September 25, 2012 03:51 AM

Corn futures are 2 to 4 cents higher on short-covering and weakness in the U.S. dollar.

  • Outside markets are friendly for adding risk this morning. The U.S. dollar index is weaker as there's little fresh economic news to digest.
  • There's a growing perception the bulk of harvest-related hedge pressure is now complete. Yesterday's progress report showed corn harvest was 39% complete as of Sunday and harvest is expected to cross the halfway point this week.
  • Gulf corn basis is 3 cents stronger for immediate delivery, adding to ideas the market is quickly absorbing new-crop supplies.
  • South Korea purchased 133,000 metric tons (MT) of South American corn and 120,000 MT of optional origin corn.


Soybean futures are 11 to 15 cents higher on short-covering.

  • Soybean futures are being supported by ideas the downside correction is overdone and by positive outside markets.
  • Yesterday's crop progress data showed harvest more advanced than expected at 22% complete as of Sunday. This signals there is potential for more hedge-related harvest pressure ahead, as this typically doesn't ease until half of the crop has been harvested.
  • Gulf soybean basis is steady this morning.


Wheat futures in Chicago and Minneapolis are mostly around 1 to 2 cents higher, but some scattered selling is being seen in Kansas City futures.

  • Upside potential in the wheat pit is being limited after yesterday's progress report showed 25% of the winter wheat crop was planted, which is in line with the five-year average. Traders were somewhat surprised that producers were willing to plant in dry soils, leading to expectations all intended acres will be seeded.
  • But wheat is benefiting from spillover from corn and soybean futures, as well as a friendly tone coming from key outside markets. The U.S. dollar index is weaker this morning, which is helping lift crude oil and gold futures.


Live cattle futures are called to open mixed.

  • The poor start to the boxed beef market for the week is expected to limit buying in live cattle futures this morning as it signals a near-term high has been posted.
  • This week's showlist is about equal to last week, which doesn't provide a strong cash signal for bulls or bears.
  • Strength in the corn market is expected to weigh on feeder cattle futures this morning.

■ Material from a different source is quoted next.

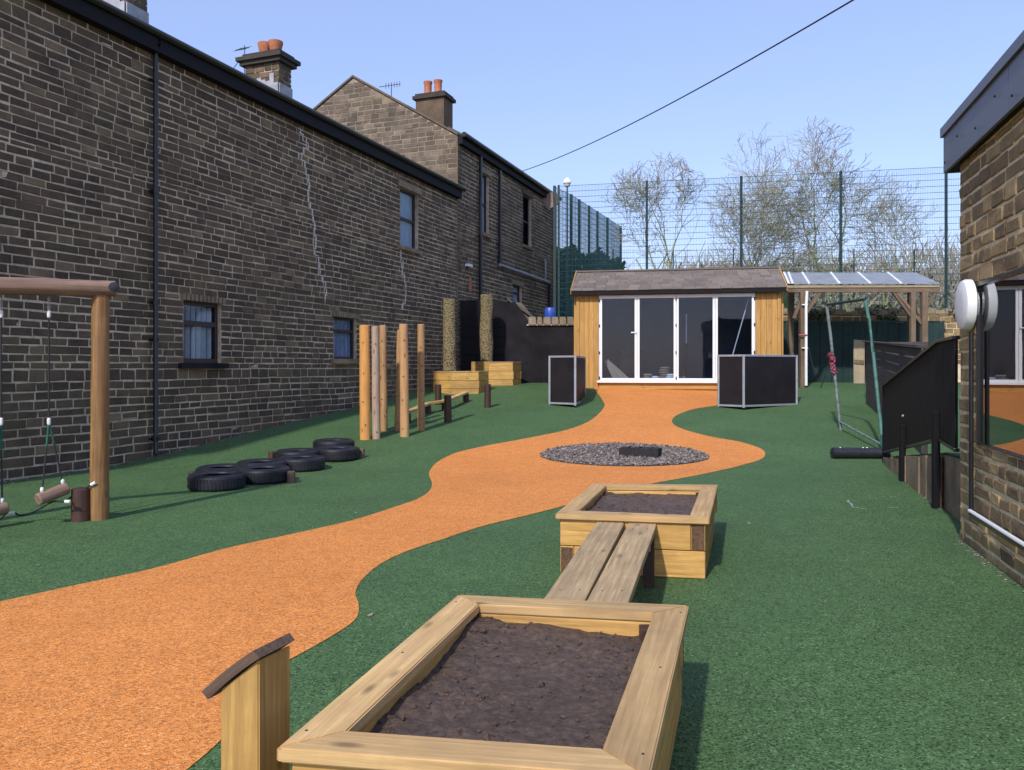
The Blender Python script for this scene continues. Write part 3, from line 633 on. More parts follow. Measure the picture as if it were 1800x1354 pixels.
# ------------------------------------------------------------------ the taller house beyond
def tall_house():
    s0 = SE + .03; s1 = 33.3 / U1.y; ZT = EYE + 6.99; d = 7.28; pk = EYE + 9.21; cv = O1 + U1 * s0
    t = thing('tall_stone_house', WP(s0 + 4, gz(28)), 'taller stone house with brown gable end beyond the long house', 'house')
    hole = lambda pl, pr, pt, pb: (W(pl, 0)[0], W(pr, 0)[0], W(pl, pb)[1], W(pl, pt)[1])
    h1 = hole(842, 859, 300, 407); h2 = hole(919, 934, 340, 430); h3 = hole(902, 917, 500, 532)
    holes = [h1, h2, h3]
    ext = [(h[0] - .13, h[1] + .13, h[3], h[3] + .17) for h in holes] + [(h[0] - .12, h[1] + .12, h[2] - .1, h[2]) for h in holes]
    st = stones(O1, U1, N1, lambda z: s0, lambda z: s1, .3, ZT - .1, (.115, .15), (.20, .42), holes + ext, seed=21, gap=.018)
    link_stones(st, 'sooty_stone', t, single=120)
    obj('mortar_wall', slab(O1, U1, N1, s0, s1, -.2, ZT, .32, holes), 'mortar', t)
    # gable end facing the viewer
    v = -N1; hw = d / 2; rs = (pk - ZT) / hw
    ga = lambda z: 0.0 if z < ZT else (z - ZT) / rs
    gb = lambda z: d if z < ZT else d - (z - ZT) / rs
    O = O1 + U1 * (s0 + .0)
    st = stones(O, v, -U1, lambda z: ga(z) + .01, lambda z: gb(z) - .01, EYE + 3.2, pk - .15, (.125, .165), (.22, .42), seed=31, gap=.016)
    link_stones(st, 'gable_stone', t, single=300)
    mb = MB(); pts = [O + Zv * -.2, O + v * d + Zv * -.2, O + v * d + Zv * ZT, O + v * hw + Zv * pk, O + Zv * ZT]; mb.hexa(pts, [p + U1 * .3 for p in pts]); obj('gable_wall', mb, 'gable_mortar', t)
    mb = MB()
    for a, b in ((0, hw), (d, hw)):
        q0 = O + v * (a + (-.02 if a == 0 else .02)) + Zv * (ZT + .02) - U1 * .05; q1 = O + v * b + Zv * (pk + .02) - U1 * .05
        n_ = Zv * .07; mb.hexa([q0, q0 + U1 * .35, q1 + U1 * .35, q1], [q0 + n_, q0 + U1 * .35 + n_, q1 + U1 * .35 + n_, q1 + n_])
    obj('gable_coping', mb, 'gable_stone', t)
    mb = MB()
    for a, zz in ((-.2, ZT + .0), (d + .2, ZT)):
        q = [WP(s0 + .3, zz, -a), WP(s1 + .1, zz, -a), WP(s1 + .1, pk, -hw), WP(s0 + .3, pk, -hw)]; mb.hexa(q, [p + Zv * .06 for p in q])
    roof = obj('roof', mb, 'slate', t)
    mb = MB(); mb.hexa([WP(s0 + .31, -.2, -.33), WP(s1, -.2, -.33), WP(s1, -.2, -d), WP(s0 + .31, -.2, -d)], [WP(s0 + .31, ZT, -.33), WP(s1, ZT, -.33), WP(s1, ZT, -d), WP(s0 + .31, ZT, -d)]); obj('back_wall', mb, 'sooty_stone', t)
    mb = MB(); mb.box(WP((s0 + s1) / 2, ZT - .12, .08), U1 * ((s1 - s0) / 2), N1 * .08, Zv * .12); obj('eaves_board', mb, 'black_paint', t)
    mb = MB(); mb.tube([WP(s0 - .02, ZT + .03, .22), WP(s1 + .1, ZT + .03, .22)], .08, 8); obj('gutter', mb, 'black_gloss', t)
    window(t, WP, h1, .12, split=.5, fmat='dark_frame', curtain='blind_white', lintel='lintel_stone', sill='concrete', fw=.05, label='upstairs sash window with a pale blind')
    window(t, WP, h2, .14, split=.5, fmat='dark_frame', lintel='sooty_stone', sill='concrete', glass='dark_glass', label='dark upstairs window')
    window(t, WP, h3, .12, split=.4, curtain='blind_white', lintel='lintel_stone', sill='concrete', label='little lower window with pale curtain')
    def pipe(px, pt, pb, r=.05): s = W(px, 0)[0]; return tubeobj('downpipe', [WP(s, W(px, pt)[1], .1), WP(s, W(px, pb)[1], .1)], r, 'black_gloss', t, 8)
    pipe(840, 275, 555, .055); pipe(874, 300, 468, .055); pipe(972, 362, 560, .06)
    a, b = W(873, 466), W(961, 497)
    tubeobj('drain_pipe', [WP(a[0], a[1], .12), WP(b[0], b[1], .12)], .055, 'alu', t, 8); pipe(962, 495, 570, .055)
    tubeobj('soil_pipe', [WP(W(955, 0)[0], W(955, 455)[1], .09), WP(W(955, 0)[0], W(955, 490)[1], .09)], .04, 'alu', t, 8)
    mb = MB(); s, z = W(962, 366); c = WP(s, z, .32); mb.lathe([(.02, 0), (.2, .03), (.33, .1), (.34, .11), (.2, .045), (.02, .015)], 18, align(c, c + Vector((-.3, -1, .3))) @ Matrix.Rotation(R(90), 4, 'Y'), closed=True); mb.tube([c, WP(s, z - .2, 0)], .02, 6)
    mb.tube([c, c + Vector((-.1, -.35, .05))], .012, 5); obj('satellite_dish', mb, 'dish', t, smooth=True)
    # stack on the gable, two straight red pots
    c = O + v * .95 + U1 * .35; zt = EYE + 8.15; mb = MB(); mb.box(c + Zv * ((ZT + zt) / 2 + .1), v * .48, U1 * .32, Zv * ((zt - ZT) / 2 + .0)); ch = obj('chimney', mb, 'sooty_stone', roof)
    mb = MB(); mb.box(c + Zv * (zt + .16), v * .56, U1 * .40, Zv * .05); mb.box(c + Zv * (zt + .25), v * .50, U1 * .34, Zv * .038); obj('chimney_cap', mb, 'cap_stone', roof)
    for q in (-.13, .22):
        mb = MB(); mb.lathe([(.13, 0), (.125, .05), (.115, .1), (.12, .38), (.14, .42), (.14, .46), (.11, .46), (.1, .3), (.01, .1)], 16, Matrix.Translation(c + v * q + Zv * (zt + .285))); obj('pot', mb, 'terracotta', roof, smooth=True)
    mb = MB(); b = P(688, 150, 25.3); mb.tube([b - Zv * .45, b + Zv * .05], .014, 5); mb.tube([b - v * .32, b + v * .45], .011, 5)
    for i in range(6): q = b + v * (-.3 + .1 * i); mb.tube([q - Zv * .09, q + Zv * .09], .008, 4)
    obj('aerial', mb, 'black_gloss', roof)
    mb = MB(); b = WP(W(820, 0)[0], W(820, 467)[1], .08); mb.box(b, U1 * .16, N1 * .06, Zv * .04); obj('lamp', mb, 'white_plastic', t)
    s, z = W(826, 500); mb = MB(); mb.box(WP(s, z, .01), U1 * .1, N1 * .012, Zv * .22); obj('air_brick', mb, 'terracotta', t)
tall_house()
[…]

Lean hog futures are called cautiously higher on support from the cash market.

  • The cash hog market is called steady to firmer as profitable margins are giving packers reason to push as many hogs through kill lines as possible.
  • The pork cutout value improved 50 cents yesterday, signaling a possible near-term low has been struck.
  • Upside potential for futures, however, could be limited as nearby contracts are trading at a lofty premium to the cash index.